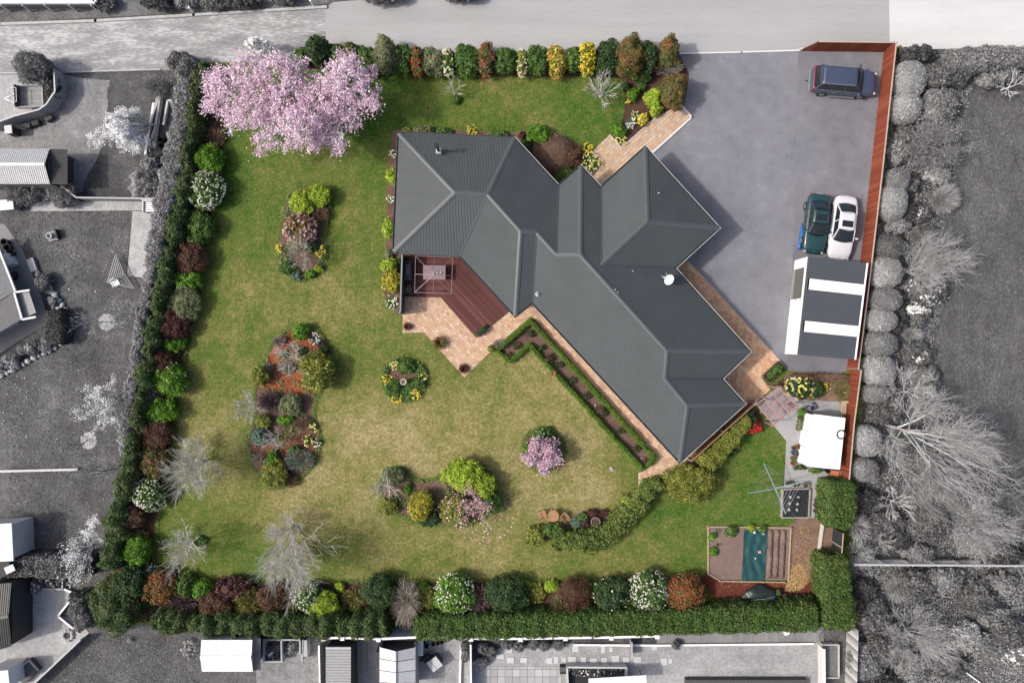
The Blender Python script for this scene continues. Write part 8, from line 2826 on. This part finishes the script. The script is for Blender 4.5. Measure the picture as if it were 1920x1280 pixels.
# ------------------------------------------------ bottom row of yards
t = gable('garden_shed', 'bright white shed roof at the bottom left beyond the hedge', 'shed', [(378, 1199), (473, 1199), (474, 1258), (379, 1258)], 2.1, 2.35, 'x', 252, 200, 24, amp=.02)
O = Vector(t.location)
a_, b_ = at(474, 1199, 2.1) - O, at(474, 1258, 2.1) - O
ribbed(Vector((a_.x, a_.y, 2.0)), Vector((a_.x + .45, a_.y, 1.8)), Vector((b_.x + .45, b_.y, 1.8)), Vector((b_.x, b_.y, 2.0)), 20, .03).build('side_roof', gmat(120), t)
t = thing('timber_planter', 'pair of open-topped timber planters right of the white shed', 'planter', at(530, 1222))
O = Vector(t.location)
for a_, b_, h_ in (((492, 1199), (563, 1199), .8), ((494, 1199), (494, 1241), .8), ((527, 1199), (528, 1241), .8), ((494, 1241), (530, 1241), .7), ((563, 1199), (563, 1225), .9), ((567, 1199), (566, 1240), .8)):
 A, B_ = at(*a_, .8) - O, at(*b_, .8) - O
 A.z = B_.z = h_ / 2
 bb = MB(); bb.beam(A, B_, .11, h_); bb.build('board', gmat(190), t)
S_('shrub', 'mottled compost and weeds in the left timber planter', 511, 1221, 14, 17, .55, 'g_dark', ('gwhite', 4, .2))
S_('shrub', 'weeds in the right timber planter', 546, 1214, 14, 12, .5, 'g_mid')
S_('shrub', 'dark shrub between the white shed and the timber planters', 486, 1216, 6, 18, 1.2, 'g_black')
gbox('screen_panel', 'leaning pale boards right of the timber planters', 'boards', 574, 1212, .5, (.3, 1.2, .8), .05, 190)
board_fence('board_fence', 'white fence standing left of the ribbed container', [(607, 1195), (609, 1290)], 1.3, 245, 1.8, vt=250)
t = thing('container', 'grey shed with strongly ribbed roof at the bottom edge', 'shed', at(632, 1245))
O = Vector(t.location)
Z = 2.2
q = [at(611, 1214, Z) - O, at(658, 1214, Z) - O, at(658, 1340, Z) - O, at(611, 1340, Z) - O]
ribbed(q[0], q[1], q[2], q[3], 24, .06).build('roof_sheet', gmat(178, .5), t)
c = sum(q, Vector()) / 4
for a_, b_ in zip(q, q[1:] + q[:1]):
 bb = MB(); bb.beam(Vector((a_.x, a_.y, Z / 2)).lerp(Vector((c.x, c.y, Z / 2)), .03), Vector((b_.x, b_.y, Z / 2)).lerp(Vector((c.x, c.y, Z / 2)), .03), .06, Z - .06); bb.build('wall', gmat(60), t)
bb = MB(); bb.beam(q[0] + Vector((0, .03, .02)), q[1] + Vector((0, .03, .02)), .1, .1); bb.build('front_trim', gmat(205), t)
t = thing('small_deck', 'pale boarded platform right of the ribbed shed', 'deck', at(677, 1228))
O = Vector(t.location)
for i in range(9):
 x = 664 + i * 3.0
 A, B_ = at(x, 1199) - O, at(x, 1258) - O
 bb = MB(); bb.beam(A + Vector((0, 0, .06)), B_ + Vector((0, 0, .06)), .105, .12); bb.build('board', gmat(150 + 5 * (i % 4)), t)
# glazed gazebo
t = thing('summerhouse', 'pale summerhouse with panelled ridge roof at the bottom edge', 'summerhouse', at(746, 1240))
O = Vector(t.location)
Z = 2.0
Rg0, Rg1 = at(743, 1220, 2.6) - O, at(743, 1300, 2.6) - O
Lq = [at(712, 1212, Z) - O, at(712, 1300, Z) - O]
Rq = [at(779, 1212, Z) - O, at(779, 1300, Z) - O]
for side in (Lq, Rq):
 for i in range(4):
  f0, f1 = i / 4 + .008, (i + 1) / 4 - .008
  a_, b_, c_, d_ = side[0].lerp(side[1], f0), Rg0.lerp(Rg1, f0), Rg0.lerp(Rg1, f1), side[0].lerp(side[1], f1)
  ribbed(a_, b_, c_, d_, 1, 0).build('roof_panel', gmat(212 + 6 * ((i * 3) % 4), .45), t)
bb = MB(); bb.beam(Rg0 + Vector((0, 0, .02)), Rg1 + Vector((0, 0, .02)), .07, .05); bb.build('ridge_cap', gmat(120), t)
for i in range(4):
 f0, f1 = i / 4 + .01, (i + 1) / 4 - .01
 A, B_ = at(713, 1201, 0).lerp(at(778, 1201, 0), f0) - O, at(713, 1201, 0).lerp(at(778, 1201, 0), f1) - O
 bb = MB(); bb.beam(A + Vector((0, 0, 1.0)), B_ + Vector((0, 0, 1.0)), .06, 2.0); bb.build('front_panel', gmat(105), t)
for side in (Lq, Rq):
 a_, b_ = side[0].copy(), side[1].copy(); a_.z = b_.z = .98
 bb = MB(); bb.beam(a_, b_, .05, 1.96); bb.build('side_wall', gmat(170), t)
gbox('locker', 'narrow white slatted locker right of the summerhouse', 'locker', 787, 1216, 1.0, (.45, 1.2, 1.0), 0, parts=[('body', (0, 0, .45), (.42, 1.15, .9), 190)] + [('slat', (0, -.45 + .18 * k, .93), (.46, .15, .05), 245) for k in range(6)])
for i, (x, y) in enumerate(((795, 1206), (800, 1211), (812, 1207), (821, 1205), (829, 1203))):
 bb = MB(); bb.lathe((0, 0, -.04), [(.1, 0), (.15, .28), (.12, .28), (.1, .08)], 12)
 o = bb.build('pot', gmat(44)); o.location = at(x, y, .2) * 1; o.location.z = 0
 tag(o, ['first', 'second', 'third', 'fourth', 'fifth'][i] + ' dark pot from the left under the blue fence near the locker', 'pot', 'dark pots under the blue fence')
gbox('compost_bin', 'tilted pale square compost bin at the bottom edge', 'compost bin', 815, 1244, .8, (.85, .8, .9), .65, parts=[('body', (0, 0, .4), (.75, .72, .8), 90), ('lid', (0, 0, .86), (.86, .84, .07), 212), ('lid_seam', (-.1, 0, .905), (.03, .82, .02), 170)])
gbox('wheelbarrow', 'dark wheelbarrow left of the tilted compost bin', 'wheelbarrow', 800, 1232, .3, (.6, .5, .4), .6, parts=[('tray', (0, 0, .4), (.6, .45, .25), 46), ('wheel', (-.42, 0, .18), (.3, .1, .3), 30), ('handle', (.5, .18, .45), (.6, .05, .05), 90), ('handle', (.5, -.18, .45), (.6, .05, .05), 90)], bevel=.03)
S_('shrub', 'low dark shrub strip beside the narrow white fence at the bottom', 872, 1222, 8, 20, .6, 'g_dark')
board_fence('board_fence', 'thin white fence dividing the two bottom yards', [(884, 1196), (885, 1290)], 1.1, 235, 2.0, vt=250)
board_fence('timber_edging', 'short pale edging left of the thin white fence', [(865, 1206), (864, 1225), (862, 1290)], .2, 215, 2.5, 'edging', .08)
# slab paving
SLB = []
sl, _ = sheet('slab_terrace', [(908, 1249), (1052, 1249), (1055, 1450), (905, 1450)], -.036, gmat(140))
lay(ring([(908, 1249), (1052, 1249), (1055, 1450), (905, 1450)]), 0, .56, .56, .03, -.036, -.012, gset(196, 205, 188), 91, 0.0, each=('slab', sl))
for i, (x, y, w) in enumerate(((938, 1230, 14), (957, 1237, 14), (955, 1217, 10), (982, 1237, 13), (1030, 1238, 11), (1043, 1237, 8), (1057, 1236, 8), (1073, 1236, 14), (1094, 1238, 10), (1113, 1238, 13), (1133, 1238, 10), (1154, 1235, 14), (1174, 1236, 12), (1195, 1236, 14), (1245, 1240, 12), (1257, 1239, 7), (1079, 1216, 12), (1131, 1217, 8), (1146, 1217, 7), (1227, 1213, 10))):
 bb = MB(); bb.box((0, 0, 0), (w * .04, .36 + (i % 3) * .08, .03), 0)
 o = bb.build('stepping_stone', gmat(212)); o.location = at(x, y) * 1; o.location.z = -.02
 tag(o, (ORD[i] + ' stone from the left in the main stepping-stone row of the bottom yard') if y > 1220 and i != 2 else ['left', 'second', 'third', 'fourth', 'right'][[2, 16, 17, 18, 19].index(i)] + ' stepping stone of the sparse upper row in the bottom yard', 'stepping stone', 'stepping stones in the bottom yard')
for i, (x, y) in enumerate(((952, 1207), (975, 1210), (1000, 1208), (1022, 1210), (1048, 1207), (905, 1215), (922, 1222), (905, 1240))):
 S_('shrub', ['first', 'second', 'third', 'fourth', 'fifth', 'sixth', 'seventh', 'eighth'][i] + ' dark tufted plant in the bed below the blue fence', x, y, 11, 9, .7, 'g_dark', cat='plant', group='tufted plants below the blue fence', leaf=.2, asp=.2)
S_('shrub', 'lone dark plant on the edging in the bottom yard', 1267, 1208, 9, 8, .6, 'g_dark', cat='plant')
board_fence('timber_edging', 'white edging board along the raked soil at the bottom', [(1075, 1207), (1232, 1208), (1525, 1205)], .14, 235, 3, 'edging', .07)
board_fence('board_fence', 'short grey cross fence below the blue fence', [(1181, 1194), (1181, 1225)], .9, 150, 1.6)
t = thing('pond_planter', 'deep timber planter with white flowers at the bottom edge', 'planter', at(1125, 1270))
O = Vector(t.location)
for a_, b_ in (((1063, 1250), (1175, 1251)), ((1063, 1250), (1067, 1320)), ((1175, 1251), (1175, 1320))):
 A, B_ = at(*a_, .6) - O, at(*b_, .6) - O
 A.z = B_.z = .3
 bb = MB(); bb.beam(A, B_, .13, .66); bb.build('side', gmat(205), t)
bb = MB(); bb.prism([(p.x, p.y) for p in [at(*q, 0) - O for q in ((1066, 1253), (1172, 1253), (1172, 1330), (1068, 1330))]], -.03, .08); bb.build('soil', gmat(40), t)
S_('flowering_shrub', 'white-flowered bedding inside the deep bottom planter', 1118, 1257, 44, 9, .55, 'g_black', ('gwhite', 55, .1), cat='plant')
gbox('boxed_seat', 'small dark box at the left end of the deep bottom planter', 'box', 1056, 1256, .4, (.5, .6, .5), 0, parts=[('case', (0, 0, .22), (.46, .56, .44), 50), ('lid', (0, .1, .47), (.5, .3, .05), 90)])
gbox('wide_awning', 'white sloping panel at the bottom edge below the deep planter', 'awning', 1158, 1280, 1.6, (4.0, .8, .1), .06, parts=[('panel', (0, 0, 1.6), (4.2, .9, .06), 240), ('post', (-1.9, 0, .78), (.08, .08, 1.56), 150), ('post', (1.9, 0, .78), (.08, .08, 1.56), 150)])
t = gbox('dark_planter', 'dark raised strip at the bottom edge of the gravel yard', 'planter', 1400, 1282, .5, (9, .6, .5), 0, 84)
board_fence('board_fence', 'white fence post line beside the right-hand raised planter', [(1535, 1206), (1536, 1290)], .9, 225, 1.8, th=.12, vt=240)
t = thing('raised_bed', 'long grey raised bed at the bottom right yard', 'garden bed', at(1557, 1240))
O = Vector(t.location)
for a_, b_ in (((1541, 1208), (1573, 1208)), ((1573, 1208), (1573, 1270)), ((1573, 1270), (1541, 1270)), ((1541, 1270), (1541, 1208))):
 A, B_ = at(*a_, .4) - O, at(*b_, .4) - O
 A.z = B_.z = .2
 bb = MB(); bb.beam(A, B_, .08, .45); bb.build('board', gmat(210), t)
bb = MB(); bb.prism([(p.x, p.y) for p in [at(*q, .3) - O for q in ((1542, 1209), (1572, 1209), (1572, 1269), (1542, 1269))]], -.03, .3); bb.build('soil', gmat(120, .9, .3, 8), t)
t = thing('corrugated_fence', 'weathered pale corrugated fence at the bottom right yard', 'fence', at(1590, 1235))
O = Vector(t.location)
A, B_ = at(1588, 1165) - O, at(1584, 1300) - O
for i in range(36):
 p = A.lerp(B_, i / 36)
 bb = MB(); bb.box((p.x, p.y, .85), (.05, .15, 1.7), .05); bb.build('board', gmat(150 + 18 * (i % 5)), t)
bb = MB(); bb.torus((0, 0, .3), .62, .02, 26, 5); o = bb.build('wire_ring', gmat(60)); o.location = at(1550, 1190) * 1
tag(o, 'large wire ring on the soil at the bottom right', 'ring')
gbox('white_bucket', 'white curved tub on the raked soil at the bottom right', 'tub', 1477, 1186, .2, (.5, .3, .25), .5, 240, bevel=.06)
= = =
- Task instructions -
Only lines with the string "from" belong in your answer; copy each one.

- Task answer -
The Blender Python script for this scene continues. Write part 8, from line 2826 on. This part finishes the script. The script is for Blender 4.5. Measure the picture as if it were 1920x1280 pixels.
 tag(o, ['first', 'second', 'third', 'fourth', 'fifth'][i] + ' dark pot from the left under the blue fence near the locker', 'pot', 'dark pots under the blue fence')
 tag(o, (ORD[i] + ' stone from the left in the main stepping-stone row of the bottom yard') if y > 1220 and i != 2 else ['left', 'second', 'third', 'fourth', 'right'][[2, 16, 17, 18, 19].index(i)] + ' stepping stone of the sparse upper row in the bottom yard', 'stepping stone', 'stepping stones in the bottom yard')